Bishop Clarke is not sure that as a child he comprehended the full meaning of peace. "I understood the war was over and that there wouldn't be any more air raids," he explained. "We hoped there wouldn't be any more fathers lost in war." He also understood the excitement everyone around him personified. To celebrate both the Japanese and German surrenders he joined his neighbors at street parties with "lots of good eats."

However, at the same time in other parts of the world, the war's end brought mixed feelings to Church members who were not sure if a celebration was appropriate.
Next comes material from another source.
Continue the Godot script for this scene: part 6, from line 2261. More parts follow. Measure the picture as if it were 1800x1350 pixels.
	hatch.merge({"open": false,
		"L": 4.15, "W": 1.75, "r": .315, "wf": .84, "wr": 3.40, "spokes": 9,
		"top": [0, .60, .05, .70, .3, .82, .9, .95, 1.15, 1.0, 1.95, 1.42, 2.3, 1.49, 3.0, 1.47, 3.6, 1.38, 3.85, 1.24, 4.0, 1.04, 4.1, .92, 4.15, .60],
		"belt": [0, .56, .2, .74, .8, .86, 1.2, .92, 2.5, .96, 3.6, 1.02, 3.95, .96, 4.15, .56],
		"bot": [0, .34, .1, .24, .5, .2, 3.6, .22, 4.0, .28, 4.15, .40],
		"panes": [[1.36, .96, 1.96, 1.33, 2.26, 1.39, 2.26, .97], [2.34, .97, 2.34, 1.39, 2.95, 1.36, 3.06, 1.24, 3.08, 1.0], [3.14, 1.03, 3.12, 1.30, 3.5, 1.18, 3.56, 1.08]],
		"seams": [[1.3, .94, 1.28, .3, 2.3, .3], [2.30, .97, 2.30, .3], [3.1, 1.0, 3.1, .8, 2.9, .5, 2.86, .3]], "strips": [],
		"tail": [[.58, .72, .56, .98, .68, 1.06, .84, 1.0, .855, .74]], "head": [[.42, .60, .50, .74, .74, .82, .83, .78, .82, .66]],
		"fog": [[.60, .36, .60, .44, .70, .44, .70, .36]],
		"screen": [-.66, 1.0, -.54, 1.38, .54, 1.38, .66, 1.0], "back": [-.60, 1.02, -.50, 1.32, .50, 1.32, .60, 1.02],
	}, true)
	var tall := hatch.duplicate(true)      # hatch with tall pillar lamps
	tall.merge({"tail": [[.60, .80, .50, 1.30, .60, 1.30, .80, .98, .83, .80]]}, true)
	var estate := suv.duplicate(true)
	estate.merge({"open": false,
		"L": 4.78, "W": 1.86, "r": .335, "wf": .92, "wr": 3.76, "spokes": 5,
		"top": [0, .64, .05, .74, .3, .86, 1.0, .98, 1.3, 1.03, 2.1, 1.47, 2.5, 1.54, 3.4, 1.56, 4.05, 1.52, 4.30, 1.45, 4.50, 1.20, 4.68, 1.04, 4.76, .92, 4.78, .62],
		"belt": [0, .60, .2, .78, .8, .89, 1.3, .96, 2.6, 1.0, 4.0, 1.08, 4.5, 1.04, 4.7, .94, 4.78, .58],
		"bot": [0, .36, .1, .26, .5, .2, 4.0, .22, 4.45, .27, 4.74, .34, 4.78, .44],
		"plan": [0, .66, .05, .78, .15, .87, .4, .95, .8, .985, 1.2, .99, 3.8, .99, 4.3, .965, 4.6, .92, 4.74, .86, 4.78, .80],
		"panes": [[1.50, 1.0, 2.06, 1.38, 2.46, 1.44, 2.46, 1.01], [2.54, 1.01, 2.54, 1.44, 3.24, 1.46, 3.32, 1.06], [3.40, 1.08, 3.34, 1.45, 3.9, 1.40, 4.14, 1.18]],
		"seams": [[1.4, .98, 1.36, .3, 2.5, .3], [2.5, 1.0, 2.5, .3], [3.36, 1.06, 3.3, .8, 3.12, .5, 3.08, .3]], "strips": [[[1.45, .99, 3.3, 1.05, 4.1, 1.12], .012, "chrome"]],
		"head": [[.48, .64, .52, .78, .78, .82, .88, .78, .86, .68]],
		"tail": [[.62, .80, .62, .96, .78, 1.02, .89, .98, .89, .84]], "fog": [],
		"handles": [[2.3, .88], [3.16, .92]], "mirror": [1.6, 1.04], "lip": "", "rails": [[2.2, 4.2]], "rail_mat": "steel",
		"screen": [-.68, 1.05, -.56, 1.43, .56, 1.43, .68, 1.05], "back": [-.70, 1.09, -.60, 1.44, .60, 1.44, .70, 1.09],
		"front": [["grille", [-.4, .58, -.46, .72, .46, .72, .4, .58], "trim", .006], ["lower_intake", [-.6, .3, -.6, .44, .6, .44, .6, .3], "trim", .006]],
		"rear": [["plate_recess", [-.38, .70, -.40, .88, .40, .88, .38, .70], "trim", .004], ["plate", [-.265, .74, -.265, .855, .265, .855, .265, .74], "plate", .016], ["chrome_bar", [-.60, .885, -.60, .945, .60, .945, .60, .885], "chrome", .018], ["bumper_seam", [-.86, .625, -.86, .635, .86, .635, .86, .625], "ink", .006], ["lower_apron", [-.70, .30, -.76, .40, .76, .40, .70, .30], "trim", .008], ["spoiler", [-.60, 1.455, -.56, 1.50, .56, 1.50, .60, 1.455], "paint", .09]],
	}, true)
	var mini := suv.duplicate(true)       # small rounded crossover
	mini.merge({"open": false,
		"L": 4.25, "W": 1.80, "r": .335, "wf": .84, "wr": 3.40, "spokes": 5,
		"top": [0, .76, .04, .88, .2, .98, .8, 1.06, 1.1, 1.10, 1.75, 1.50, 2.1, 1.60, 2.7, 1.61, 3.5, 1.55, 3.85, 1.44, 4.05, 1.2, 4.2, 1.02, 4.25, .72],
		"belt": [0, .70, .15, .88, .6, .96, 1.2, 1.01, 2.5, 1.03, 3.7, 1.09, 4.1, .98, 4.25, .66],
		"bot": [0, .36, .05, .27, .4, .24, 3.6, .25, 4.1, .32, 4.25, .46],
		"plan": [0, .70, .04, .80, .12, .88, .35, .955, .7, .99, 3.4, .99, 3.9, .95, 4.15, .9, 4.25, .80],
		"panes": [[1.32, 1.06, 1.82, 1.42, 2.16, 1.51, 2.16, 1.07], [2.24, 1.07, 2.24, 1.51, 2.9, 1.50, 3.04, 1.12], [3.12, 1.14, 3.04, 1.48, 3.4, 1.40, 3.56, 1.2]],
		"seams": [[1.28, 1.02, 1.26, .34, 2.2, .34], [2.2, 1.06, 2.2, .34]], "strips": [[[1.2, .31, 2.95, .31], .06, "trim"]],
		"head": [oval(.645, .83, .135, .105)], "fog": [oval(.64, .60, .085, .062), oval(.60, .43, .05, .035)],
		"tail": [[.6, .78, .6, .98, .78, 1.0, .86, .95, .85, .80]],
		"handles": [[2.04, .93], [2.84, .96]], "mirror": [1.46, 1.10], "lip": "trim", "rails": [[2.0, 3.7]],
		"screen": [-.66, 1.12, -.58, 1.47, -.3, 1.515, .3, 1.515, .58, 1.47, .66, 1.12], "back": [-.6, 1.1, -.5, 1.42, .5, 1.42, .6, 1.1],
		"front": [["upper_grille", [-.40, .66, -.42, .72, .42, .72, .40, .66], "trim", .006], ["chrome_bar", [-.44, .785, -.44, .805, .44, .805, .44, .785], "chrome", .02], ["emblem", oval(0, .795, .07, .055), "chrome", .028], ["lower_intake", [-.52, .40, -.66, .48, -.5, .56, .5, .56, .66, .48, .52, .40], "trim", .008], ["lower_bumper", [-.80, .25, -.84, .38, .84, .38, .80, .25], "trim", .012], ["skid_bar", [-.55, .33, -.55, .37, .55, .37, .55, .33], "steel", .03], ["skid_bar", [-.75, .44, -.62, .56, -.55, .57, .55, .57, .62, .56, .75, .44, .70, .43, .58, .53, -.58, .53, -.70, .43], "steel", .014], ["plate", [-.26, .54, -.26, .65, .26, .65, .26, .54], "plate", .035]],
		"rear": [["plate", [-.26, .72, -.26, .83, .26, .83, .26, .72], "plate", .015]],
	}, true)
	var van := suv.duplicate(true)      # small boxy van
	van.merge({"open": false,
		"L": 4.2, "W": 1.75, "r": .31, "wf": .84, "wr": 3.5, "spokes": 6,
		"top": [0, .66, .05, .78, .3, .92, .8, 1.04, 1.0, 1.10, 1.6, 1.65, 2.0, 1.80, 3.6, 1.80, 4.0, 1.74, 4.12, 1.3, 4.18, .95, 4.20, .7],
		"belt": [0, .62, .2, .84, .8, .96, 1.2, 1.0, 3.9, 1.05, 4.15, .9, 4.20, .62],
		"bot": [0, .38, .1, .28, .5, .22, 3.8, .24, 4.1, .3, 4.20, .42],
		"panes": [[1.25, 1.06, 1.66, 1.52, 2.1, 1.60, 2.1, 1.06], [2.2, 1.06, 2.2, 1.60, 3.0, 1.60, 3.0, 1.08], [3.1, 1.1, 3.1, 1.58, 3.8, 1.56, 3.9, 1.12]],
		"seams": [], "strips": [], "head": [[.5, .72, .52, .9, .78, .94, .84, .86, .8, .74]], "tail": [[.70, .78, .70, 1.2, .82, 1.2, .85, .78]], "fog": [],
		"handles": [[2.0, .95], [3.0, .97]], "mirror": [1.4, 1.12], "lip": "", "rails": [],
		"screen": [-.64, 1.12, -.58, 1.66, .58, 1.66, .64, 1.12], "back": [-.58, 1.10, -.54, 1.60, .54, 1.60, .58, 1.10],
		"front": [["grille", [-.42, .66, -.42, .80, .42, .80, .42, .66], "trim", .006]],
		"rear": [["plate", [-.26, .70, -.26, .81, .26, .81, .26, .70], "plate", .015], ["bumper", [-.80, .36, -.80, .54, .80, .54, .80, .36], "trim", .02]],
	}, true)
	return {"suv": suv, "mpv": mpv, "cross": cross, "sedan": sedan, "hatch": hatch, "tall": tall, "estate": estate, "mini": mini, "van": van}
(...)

Heinz Rahde, an LDS soldier in the German army, did not attend any parties. He was on his way to guard Hitler's bunker when he heard that "all was lost" for the German army. The then 17-year-old and his buddies took off their German uniforms and went home to their mothers, he said.

Brother Rahde, now a member of the Holladay 27th Ward, Salt Lake Holladay South State, called the war's end "a sad joy."

"We stood in front of nothing," he explained. "What was in the past collapsed completely. We lived with kind of a desperate hope that everything would turn out OK."

Brother Rahde added that peace also brought good things to Germany. "What struck me and what stuck the young people the most was freedom. There was suddenly freedom we weren't aware we were missing."

Brother Rahde said it is impossible for anyone to understand what peace really means until they have gone through war. "War makes animals out of men," he said. "Peace transforms then back into human beings."

Daniel J. Auger, who fought with the U.S. Marine Corps, agrees. Underneath their uniforms, he said, there was no difference between the military members from all the countries involved in the war. They were all scared and they all had a prayer in their heart, he explained.

Brother Auger added that he will never forget the day news of the Japanese surrender reached Utah, where he was taking five-day leave to get married in the Logan

UtahT Temple. From the courthouse he watched the celebrations that rocked the American streets. Because of the news, Brother Auger had a hard time getting the clerk to sign his marriage paperwork.

"She was throwing everything; hats and newspaper. We finally got her settled down long enough to sign our papers," Brother Auger remembered. Now a member of the Rose Park 9th Ward, Salt Lake Rose Park Stake, Brother Auger called the celebrations a sharp contrast to the battles he saw in the South Pacific just a few months earlier. "I have never seen such destruction in all my life," he recalled. "It was just horrible."

Yukio Okada, who fought for his native Japan, was on the Nicobar Islands in the Indian Ocean when he heard news of his country's surrender.

"At the bottom of my heart I felt a great relief, being anxious to go home," he recalled. "However, as we had been brainwashed into believing that Americans and Englishmen were savages, I had both a fear of being killed and a hope to go back home alive."

Brother Okada, now a member of the Maebashi Ward, Takasaki Japan Stake, was 20 years old at the time of the Japanese surrender. "It is regrettable that I spent my youth, which is the most important period in my life, quite meaninglessly. . . . The experience has remained to be a deep scar in my life," he said.

Like Brother Okada, many Church members say they still occasionally reflect on the scars they received as a result of World War II. And as they remember the events that took place during the war, they celebrate not only the peace treaties that ended the war, but also the peace that still remains in many parts of the world today.

Brother Okada said he believes the foundation of happiness for all mankind lies in peace.

"Because all kinds of strife stems from our heart, we must build a fortress of peace in our heart to bring happiness to mankind," he said. "It comes from the love of Christ."